はっきり明示されているわけではないが、低金利が長期化することで、銀行など金融機関の収益が減り金融仲介機能が弱まり、それが経済活動に悪影響をもたらすリスクが「緩和の副作用」の本質とみられる。
なお、現段階では貸出やサーベイ・データなどからは金融機関に変調はみられず、副作用緩和は、今後のリスクに備える政策対応という位置づけである。
この「潜在的な副作用」を重視する論者は、低金利が長引いたことによる利ざや縮小が「副作用の現れ」であると問題にする。

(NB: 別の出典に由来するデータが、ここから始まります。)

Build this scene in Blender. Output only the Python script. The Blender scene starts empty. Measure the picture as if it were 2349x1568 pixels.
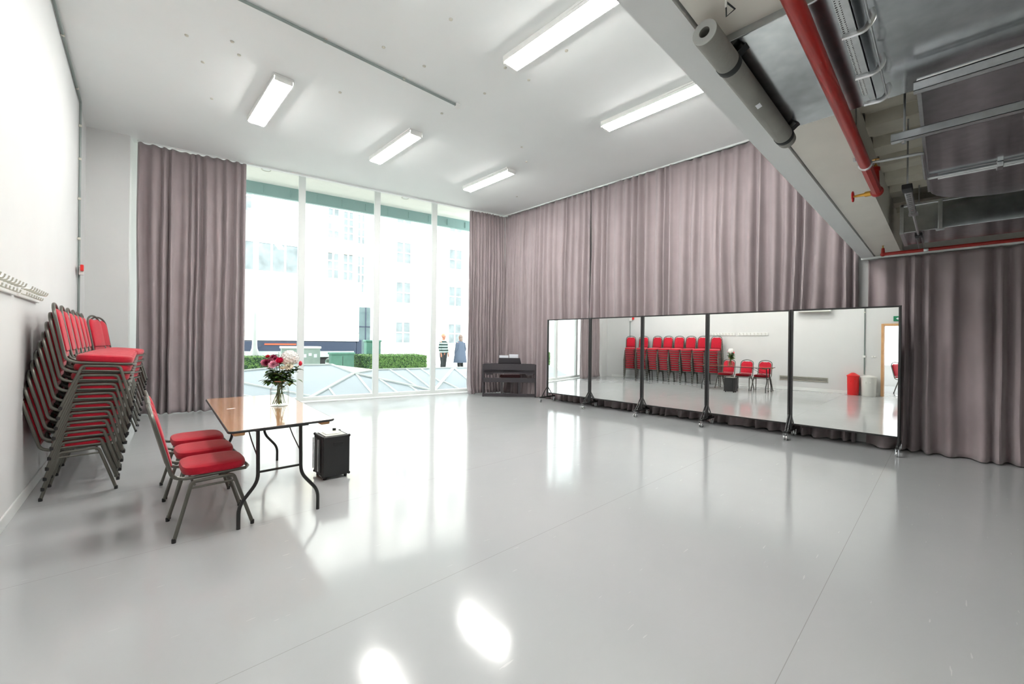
import bpy, bmesh, math, random
from mathutils import Vector, Matrix, noise
C = bpy.context.scene.collection
R = math.radians
PI = math.pi
rnd = random.Random(7)

# ------------------------------------------------------------------ materials
def srgb(r, g, b):
    f = lambda v: (v/255/12.92) if v <= 10 else ((v/255+.055)/1.055)**2.4
    return (f(r), f(g), f(b), 1)

def mat(name, col, rough=.5, metal=0., spec=.5, noise_amt=0., noise_scale=8., bump=0., bump_scale=40., coat=0., sheen=0., trans=0.):
    m = bpy.data.materials.new(name); m.use_nodes = True
    nt = m.node_tree; b = nt.nodes['Principled BSDF']
    b.inputs['Base Color'].default_value = col
    b.inputs['Roughness'].default_value = rough
    b.inputs['Metallic'].default_value = metal
    b.inputs['Specular IOR Level'].default_value = spec
    b.inputs['Coat Weight'].default_value = coat
    b.inputs['Sheen Weight'].default_value = sheen
    b.inputs['Transmission Weight'].default_value = trans
    tc = nt.nodes.new('ShaderNodeTexCoord')
    if noise_amt:
        n = nt.nodes.new('ShaderNodeTexNoise'); n.inputs['Scale'].default_value = noise_scale; n.inputs['Detail'].default_value = 5
        nt.links.new(tc.outputs['Object'], n.inputs['Vector'])
        cr = nt.nodes.new('ShaderNodeValToRGB')
        cr.color_ramp.elements[0].position = .3; cr.color_ramp.elements[1].position = .7
        cr.color_ramp.elements[0].color = tuple(max(0, c*(1-noise_amt)) for c in col[:3])+(1,)
        cr.color_ramp.elements[1].color = tuple(min(1, c*(1+noise_amt)) for c in col[:3])+(1,)
        nt.links.new(n.outputs['Fac'], cr.inputs['Fac']); nt.links.new(cr.outputs['Color'], b.inputs['Base Color'])
    if bump:
        n2 = nt.nodes.new('ShaderNodeTexNoise'); n2.inputs['Scale'].default_value = bump_scale; n2.inputs['Detail'].default_value = 3
        nt.links.new(tc.outputs['Object'], n2.inputs['Vector'])
        bp = nt.nodes.new('ShaderNodeBump'); bp.inputs['Strength'].default_value = bump; bp.inputs['Distance'].default_value = .01
        nt.links.new(n2.outputs['Fac'], bp.inputs['Height']); nt.links.new(bp.outputs['Normal'], b.inputs['Normal'])
    return m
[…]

しかし、仮に日銀による利上げで銀行の貸出金利水準が早期に上昇しても、それが金融機関の収益を高めるかは別の問題であろう。
というのも、全般的な金利上昇が景気抑制的に作用して信用リスクが高まることで、最終的には金融機関の収益を減らす可能性があるためである。
金融緩和徹底や増税取りやめが緩和の副作用和らげる
金融機関を通じた「緩和の副作用」が今後強まるとしても、その弊害を和らげるために経済情勢を軽視して低金利是正を進める政策は、妥当とは言いがたい。
むしろ、金融緩和を徹底することで実質金利の低下を図り、インフレ率を高め、名目経済成長率や貸出総量を増やし、クレジットコストを低下させることこそが、金融機関を通じた「緩和の副作用」を本質的に和らげるのではないだろうか。

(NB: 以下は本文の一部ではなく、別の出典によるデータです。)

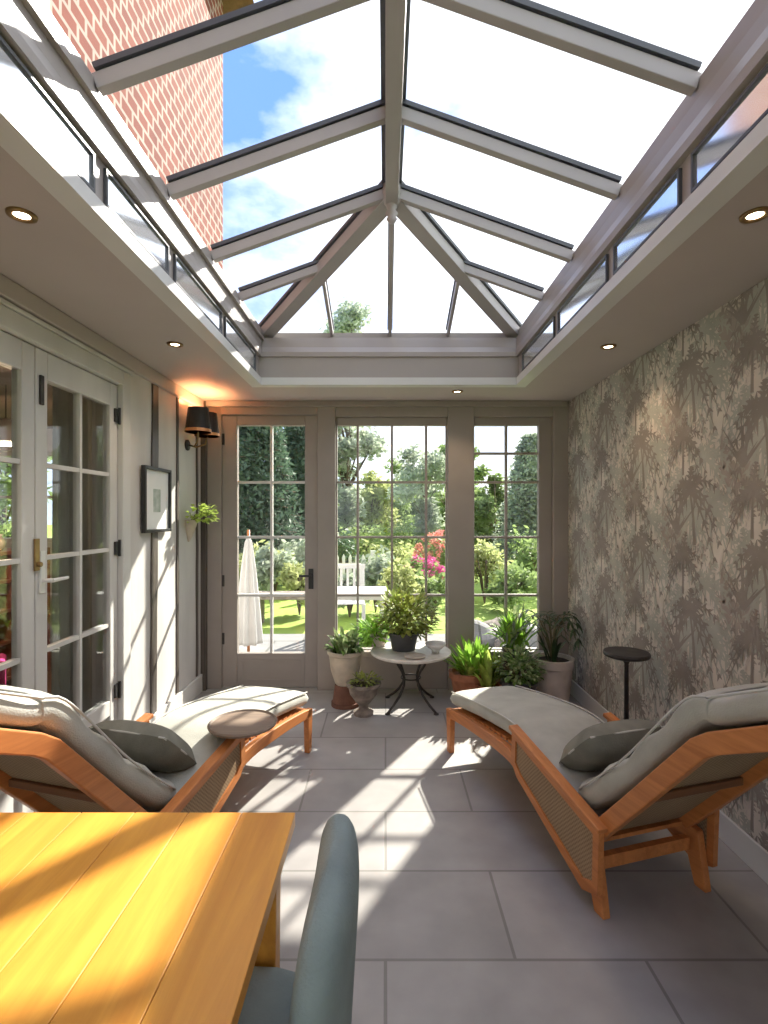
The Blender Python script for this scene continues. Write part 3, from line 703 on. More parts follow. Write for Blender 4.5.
# small fern-like plant beside it with pale flowers, left of palm
t = potted('potted_plant', 'tall leafy plant in a slim charcoal pot between the right window and the palm', (gp(515, 650, 4.42)[0], 4.42, 0), pot_prof(.08, .10, .42, .03), 'dark_pot', (.088, .385))
rn = random.Random(14); m = MB(); leaves(m, (0, 0, .39), 60, .27, .36, .055, rn, .06, 15, 80, .06); m.build('foliage', 'leaf_bright', t, smooth=True)
m = MB(); leaves(m, (0, 0, .39), 30, .26, .46, .035, rn, .06, 30, 80, .06); m.build('pale_foliage', 'leaf_varieg', t, smooth=True)

# wall pot with trailing plant, left wall
t = thing('wall_planter', 'small half-round cream wall planter with lime trailing leaves on the left wall', 'wall planter', (XL, 4.27, 1.40))
m = MB(); n = 14; rg = []
for r_, z in ((.01, -.08), (.03, -.04), (.055, .02), (.075, .09), (.08, .10), (.065, .10), (.06, .07)):
    rg.append([(r_*math.sin(PI*k/n)+.001, -r_*math.cos(PI*k/n), z) for k in range(n+1)])
m.loft(rg); m.build('pot', 'cream_pot', t, smooth=False, fix=True)
rn = random.Random(15); m = MB(); 
for k in range(120):
    a = rn.uniform(-.2, PI*.75); q = rn.random()**.5
    p = Vector((.06+math.sin(a)*.14*q, -math.cos(a)*.15*q+.02, .10+rn.uniform(-.03, .15)*(1.1-q*.5)))
    if p.x < .02: continue
    d = Vector((math.sin(a)*.7, -math.cos(a), rn.uniform(-.5, .6))).normalized(); e = p+d*.05
    if e.x < .01: e.x = .01
    m.blade(p, e, .032, .004, n=3)
m.build('foliage', 'leaf_lime', t, smooth=True)
m = MB()
for k in range(6): a = PI*(k+.5)/6; m.tube([(.03, 0, .08), (.03+math.sin(a)*.06, -math.cos(a)*.07, .14), (.03+math.sin(a)*.12, -math.cos(a)*.13, .16)], .003, 5)
m.build('stems', 'stem', t)

# drinks table by the wallpaper
X, Z = gp(627, 656, 3.05)
t = thing('drinks_table', 'slim dark round pedestal drinks table against the palm wallpaper', 'side table', (X, 3.05, 0))
MB().lathe([(0, -.030), (.11, -.030), (.125, -.024), (.13, -.012), (.125, 0), (0, 0)], (0, 0, Z+.02), 36).build('tabletop', 'iron', t, bevel=.002)
MB().lathe([(.014, .03), (.012, Z-.05), (.03, Z-.02)], n=14).build('pole', 'iron', t, smooth=True)
MB().lathe([(0, 0), (.105, 0), (.105, .008), (.04, .022), (.014, .035), (0, .035)], n=30).build('base', 'iron', t, smooth=True)

# ------------------------------------------------------------------ chaise longues
LW = 0.53
def catmull(P_, n=6):
    out = []
    for i in range(len(P_)-1):
        p0 = Vector(P_[max(i-1, 0)]); p1 = Vector(P_[i]); p2 = Vector(P_[i+1]); p3 = Vector(P_[min(i+2, len(P_)-1)])
        for k in range(n):
            t_ = k/n; out.append(.5*((2*p1)+(-p0+p2)*t_+(2*p0-5*p1+4*p2-p3)*t_**2+(-p0+3*p1-3*p2+p3)*t_**3))
    out.append(Vector(P_[-1])); return out
def strip_rail(mb, path, thick, x0, x1):
    """side rail following path (y,z): polygon offset down by thick."""
    pts = catmull(path, 5); up = []; lo = []
    for i, p in enumerate(pts):
        a = pts[max(i-1, 0)]; b = pts[min(i+1, len(pts)-1)]; d = (b-a).normalized(); nrm = Vector((-d.y, d.x))
        tk = thick[0]+(thick[1]-thick[0])*i/(len(pts)-1)
        up.append(p); lo.append(p-nrm*tk)
    vs = [(x, p.x, p.y) for x in (x0, x1) for p in up+lo]; n = len(up); k = 2*n; fs = []
    for i in range(n-1):
        fs += [(i, i+1, n+i+1, n+i), (k+i+1, k+i, k+n+i, k+n+i+1), (i+1, i, k+i, k+i+1), (n+i, n+i+1, k+n+i+1, k+n+i)]
    fs += [(0, n, k+n, k), (n-1, k+n-1, k+2*n-1, 2*n-1)]
    mb.add(vs, fs)
def pad(mb, path, th, w, bulge=0.0, r=.035, seed=0, mod=None):
    """upholstered pad: rounded section swept along the path of its underside (y,z)."""
    pts = catmull(path, 6); rg = []; n = len(pts)
    L = [0]
    for i in range(1, n): L.append(L[-1]+(pts[i]-pts[i-1]).length)
    for i, p in enumerate(pts):
        a = pts[max(i-1, 0)]; b = pts[min(i+1, n-1)]; d = (b-a).normalized(); nr = Vector((-d.y, d.x))
        s_ = L[i]/L[-1]; e = min(1, min(L[i], L[-1]-L[i])/.05); e = math.sqrt(max(0, 1-(1-e)**2))*.75+.25
        T = (th[0]+(th[1]-th[0])*s_)
        if mod: T *= mod(s_)
        rr = []
        for q in range(20):
            ang = 2*PI*q/20; c, s2 = math.cos(ang), math.sin(ang)
            ux = math.copysign(abs(c)**.35, c); uz = math.copysign(abs(s2)**.55, s2)
            zz = T/2 + uz*T/2*e*(1+(bulge*(1-ux*ux) if uz > 0 else 0))
            pp = p+nr*zz; rr.append((ux*w/2*(1-.02*(1-e)), pp.x, pp.y))
        rg.append(rr)
    mb.loft(rg)

def lounger(label):
    t = thing('chaise_longue', label, 'lounge chair', (0, 0, 0), 0, 'pair of teak chaises longues')
    hw = LW/2
    seat = [(0, .275), (.22, .315), (.5, .355), (.80, .375), (1.05, .315), (1.40, .235)]
    for s_ in (-1, 1):
        a, b = sorted((s_*hw, s_*(hw-.035)))
        m = MB(); strip_rail(m, [(-.01, .275), (.22, .310), (.5, .340), (.80, .350), (1.1, .285), (1.44, .20)], (.055, .075), a, b); m.build('side_rail', 'teak', t, bevel=.005)
        # legs
        m = MB(); m.prism([(-.012, .27), (.062, .285), (.046, 0), (.004, 0)], 'X', a, b); m.build('leg', 'teak', t, bevel=.005, fix=True)
        m = MB(); m.prism([(1.36, .24), (1.45, .23), (1.49, 0), (1.435, 0)], 'X', a, b); m.build('leg', 'teak', t, bevel=.005, fix=True)
        # side panel (arm) with cane infill
        x0, x1 = sorted((s_*(hw+.003), s_*(hw+.028)))
        o_ = [(.87, .483), (1.50, .345), (1.49, .10), (1.40, .065), (.91, .272), (.86, .33)]
        i_ = [(.903, .443), (1.465, .32), (1.46, .135), (1.40, .11), (.94, .298), (.897, .335)]
        m = MB(); n = 6
        for q in range(n):
            j = (q+1) % n; m.prism([o_[q], o_[j], i_[j], i_[q]], 'X', x0, x1)
        pf = m.build('side_panel_frame', 'teak', t, fix=True)
        MB().prism(i_, 'X', x0+.008, x1-.008).build('cane_infill', 'cane', pf, fix=True)
        x0, x1 = sorted((s_*(hw-.012), s_*(hw+.038)))
        m = MB(); strip_rail(m, [(.855, .502), (1.15, .44), (1.51, .362)], (.02, .02), x0, x1); m.build('arm_cap', 'teak', pf, bevel=.004)
        # back rail: rising then flatter headrest
        a, b = sorted((s_*(hw-.004), s_*(hw-.04)))
        m = MB(); bp_ = [(1.36, .235), (1.62, .53), (1.885, .835), (1.94, .875), (2.11, .96), (2.20, 1.0)]
        pts_ = [Vector(q) for q in bp_]; up = []; lo = []
        for i, p in enumerate(pts_):
            d = (pts_[min(i+1, 5)]-pts_[max(i-1, 0)]).normalized(); nr = Vector((-d.y, d.x)); up.append(tuple(p+nr*.02)); lo.append(tuple(p-nr*.045))
        m.prism(up+lo[::-1], 'X', a, b); m.build('back_rail', 'teak', t, bevel=.005, fix=True)
    # cross bars and slats
    m = MB(); m.box(-hw+.035, hw-.035, -.005, .03, .225, .27); m.build('foot_bar', 'teak', t, bevel=.004)
    m = MB()
    for i in range(22):
        y = .06+i*.062; 
        z = .30 if y < .2 else None
        P2 = catmull(seat, 8); z = min(P2, key=lambda p: abs(p.x-y)).y
        m.box(-hw+.036, hw-.036, y-.022, y+.022, z-.022, z-.006)
    m.build('seat_slats', 'teak', t)
    for (y0, z0, y1, z1) in ((1.37, .25, 1.89, .84), (1.93, .865, 2.19, .985)):
        m = MB(); m.bar((0, y0, z0), (0, y1, z1), LW-.085, .010); m.build('back_panel', 'cane', t)
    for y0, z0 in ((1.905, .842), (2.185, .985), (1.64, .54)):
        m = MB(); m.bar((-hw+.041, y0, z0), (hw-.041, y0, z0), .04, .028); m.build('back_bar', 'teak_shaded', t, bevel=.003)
    m = MB(); m.bar((-hw+.03, 1.40, .16), (hw-.03, 1.40, .16), .03, .05); m.build('rear_bar', 'teak', t)
    # cushions
    m = MB(); pad(m, [(.0, .285), (.22, .325), (.5, .365), (.80, .385), (1.05, .325), (1.34, .262)], (.10, .10), LW-.05, .10); c1 = m.build('seat_cushion', 'cushion', t, smooth=True)
    m = MB(); pad(m, [(1.335, .31), (1.62, .575), (1.87, .865), (1.95, .905), (2.22, 1.03)], (.115, .085), LW-.06, .14, mod=lambda s_: 1+.10*math.cos(s_*PI*9)); c2 = m.build('back_cushion', 'cushion', t, smooth=True)
    for s_ in (-1, 1):
        def edge(path, off):
            pts2 = catmull(path, 6); q = []
            for i, p in enumerate(pts2):
                d = (pts2[min(i+1, len(pts2)-1)]-pts2[max(i-1, 0)]).normalized(); nr = Vector((-d.y, d.x)); r3 = p+nr*off; q.append((s_*(LW/2-.030), r3.x, r3.y))
            return q
        m = MB(); m.tube(edge([(.03, .295), (.22, .325), (.5, .365), (.80, .385), (1.05, .325), (1.30, .27)], .090), .0045, 6); m.build('piping', 'piping', c1, smooth=True)
        m = MB(); m.tube(edge([(1.37, .34), (1.62, .575), (1.87, .865), (1.95, .905), (2.18, 1.01)], .09), .0045, 6); m.build('piping', 'piping', c2, smooth=True)
    return t
def lumbar(label, loc, rz, tilt):
    t = thing('lumbar_pillow', label, 'cushion', loc, rz)
    t.rotation_euler = (tilt, 0, rz)
    m = MB(); rg = []; n = 12; W_, L_, T_ = .42, .31, .16
    N_ = 12
    vs = []; fs = []
    for side in (1, -1):
        for i in range(N_+1):
            for j in range(N_+1):
                u = i/N_*2-1; v = j/N_*2-1
                k = max(0, (1-abs(u)**3))*max(0, (1-abs(v)**3)); pin = 1-.05*(abs(v)**2)*(1 if True else 0)
                vs.append((u*W_/2*(1-.06*abs(v)**6), v*L_/2*(1-.06*abs(u)**6), side*T_/2*k**.5))
    q = (N_+1)**2
    for i in range(N_):
        for j in range(N_):
            a = i*(N_+1)+j; b = a+1; c = a+N_+2; d = a+N_+1
            fs.append((a, d, c, b)); fs.append((q+a, q+b, q+c, q+d))
    m.add(vs, fs); m.build('pillow_cover', 'pillow', t, smooth=True)
    e = [(W_/2*.95*1.0*cx_, L_/2*cy_*.95, 0) for cx_, cy_ in ((-.96, -.99), (0, -1.05), (.96, -.99), (1.05, 0), (.96, .99), (0, 1.05), (-.96, .99), (-1.05, 0), (-.96, -.99))]
    m = MB(); m.tube(e, .004, 6); m.build('piping', 'piping', t, smooth=True)
    return t
def place(o, F, sn, side):
    cs = math.sqrt(1-sn*sn)
    # local +y runs from foot to head, away along (side*sn, -cs)
    rz = math.atan2(-side*sn, -cs); o.rotation_euler = (0, 0, rz)
    across = Vector((side*cs, sn)); c = Vector(F)+across*LW/2
    o.location = (c.x, c.y, 0); return rz, c, Vector((side*sn, -cs)), across
ch = lounger('teak chaise longue with sage cushion on the right, beside the palm wallpaper')
rz, c, dv, ac = place(ch, (.40, 3.40), .286, 1)
q = c+dv*1.22; lumbar('olive grey pillow on the right chaise longue', (q.x, q.y, .518), rz, R(44))
ch2 = copy_tree(ch); ch2['label'] = 'teak chaise longue with sage cushion on the left, beside the glazed doors'
rz, c, dv, ac = place(ch2, (-.48, 3.40), .275, -1)
q = c+dv*1.22; lumbar('olive grey pillow on the left chaise longue', (q.x, q.y, .518), rz, R(44))
# round tray on the left arm
q = Vector((-.48, 3.40))+dv*.89-ac*.03
t = thing('round_tray', 'round grey-brown wooden tray resting on the arm of the left chaise longue', 'tray', (q.x, q.y, .513))
MB().lathe([(0, -.0), (.150, -.0), (.162, .006), (.165, .016), (.158, .022), (.150, .014), (0, .012)], n=40).build('tray_body', 'tray_wood', t, smooth=False)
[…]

2018年初からのアメリカ株対比での日本株のアンダーパフォーマンスはすでに相当広がったため、それを年内に解消するのは難しいかもしれない。
もしこの格差を縮小するには、どうすればいいだろうか。やはり2019年の消費増税のネガティブ・インパクトを完全に相殺する大規模な財政発動(増税取りやめが最善だろうが)、金融緩和の副作用を本質的に減らすためのインフレ率を高める緩和徹底・強化などの政策が必要になると思われる。